AIM OF THE EXERCISE
From the listing that follows, extract every line and set it down unaltered.

= = = = =

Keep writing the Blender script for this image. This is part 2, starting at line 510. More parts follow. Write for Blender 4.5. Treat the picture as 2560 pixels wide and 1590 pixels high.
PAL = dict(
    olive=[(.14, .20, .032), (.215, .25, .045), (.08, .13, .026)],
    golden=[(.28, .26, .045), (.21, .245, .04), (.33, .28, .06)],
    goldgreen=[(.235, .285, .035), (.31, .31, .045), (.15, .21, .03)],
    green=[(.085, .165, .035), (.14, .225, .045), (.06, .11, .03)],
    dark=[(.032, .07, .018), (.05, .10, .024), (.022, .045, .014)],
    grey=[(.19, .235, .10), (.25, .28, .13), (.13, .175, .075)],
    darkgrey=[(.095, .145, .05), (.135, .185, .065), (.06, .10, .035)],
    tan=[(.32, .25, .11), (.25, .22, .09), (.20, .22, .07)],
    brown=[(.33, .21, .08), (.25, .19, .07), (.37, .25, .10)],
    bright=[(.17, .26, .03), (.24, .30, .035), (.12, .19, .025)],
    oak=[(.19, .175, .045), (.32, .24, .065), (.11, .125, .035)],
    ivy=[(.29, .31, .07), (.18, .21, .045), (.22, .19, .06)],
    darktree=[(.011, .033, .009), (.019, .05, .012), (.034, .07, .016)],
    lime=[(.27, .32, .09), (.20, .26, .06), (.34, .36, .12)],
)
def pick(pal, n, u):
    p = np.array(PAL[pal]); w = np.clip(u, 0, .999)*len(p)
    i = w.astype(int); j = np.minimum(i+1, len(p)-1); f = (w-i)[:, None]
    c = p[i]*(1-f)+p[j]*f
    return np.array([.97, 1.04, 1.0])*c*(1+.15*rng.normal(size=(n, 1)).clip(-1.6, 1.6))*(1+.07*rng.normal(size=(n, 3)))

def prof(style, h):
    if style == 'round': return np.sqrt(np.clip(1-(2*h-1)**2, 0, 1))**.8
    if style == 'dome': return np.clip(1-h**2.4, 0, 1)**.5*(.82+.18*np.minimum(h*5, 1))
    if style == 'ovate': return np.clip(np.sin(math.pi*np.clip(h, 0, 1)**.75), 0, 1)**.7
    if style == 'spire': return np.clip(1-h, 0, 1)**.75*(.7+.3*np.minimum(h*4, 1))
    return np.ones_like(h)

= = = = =

COMPLETE OUTPUT
Keep writing the Blender script for this image. This is part 2, starting at line 510. More parts follow. Write for Blender 4.5. Treat the picture as 2560 pixels wide and 1590 pixels high.
PAL = dict(
    olive=[(.14, .20, .032), (.215, .25, .045), (.08, .13, .026)],
    golden=[(.28, .26, .045), (.21, .245, .04), (.33, .28, .06)],
    goldgreen=[(.235, .285, .035), (.31, .31, .045), (.15, .21, .03)],
    green=[(.085, .165, .035), (.14, .225, .045), (.06, .11, .03)],
    dark=[(.032, .07, .018), (.05, .10, .024), (.022, .045, .014)],
    grey=[(.19, .235, .10), (.25, .28, .13), (.13, .175, .075)],
    darkgrey=[(.095, .145, .05), (.135, .185, .065), (.06, .10, .035)],
    tan=[(.32, .25, .11), (.25, .22, .09), (.20, .22, .07)],
    brown=[(.33, .21, .08), (.25, .19, .07), (.37, .25, .10)],
    bright=[(.17, .26, .03), (.24, .30, .035), (.12, .19, .025)],
    oak=[(.19, .175, .045), (.32, .24, .065), (.11, .125, .035)],
    ivy=[(.29, .31, .07), (.18, .21, .045), (.22, .19, .06)],
    darktree=[(.011, .033, .009), (.019, .05, .012), (.034, .07, .016)],
    lime=[(.27, .32, .09), (.20, .26, .06), (.34, .36, .12)],
)
def pick(pal, n, u):
    p = np.array(PAL[pal]); w = np.clip(u, 0, .999)*len(p)
    i = w.astype(int); j = np.minimum(i+1, len(p)-1); f = (w-i)[:, None]
    c = p[i]*(1-f)+p[j]*f
    return np.array([.97, 1.04, 1.0])*c*(1+.15*rng.normal(size=(n, 1)).clip(-1.6, 1.6))*(1+.07*rng.normal(size=(n, 3)))

def prof(style, h):
    if style == 'round': return np.sqrt(np.clip(1-(2*h-1)**2, 0, 1))**.8
    if style == 'dome': return np.clip(1-h**2.4, 0, 1)**.5*(.82+.18*np.minimum(h*5, 1))
    if style == 'ovate': return np.clip(np.sin(math.pi*np.clip(h, 0, 1)**.75), 0, 1)**.7
    if style == 'spire': return np.clip(1-h, 0, 1)**.75*(.7+.3*np.minimum(h*4, 1))
    return np.ones_like(h)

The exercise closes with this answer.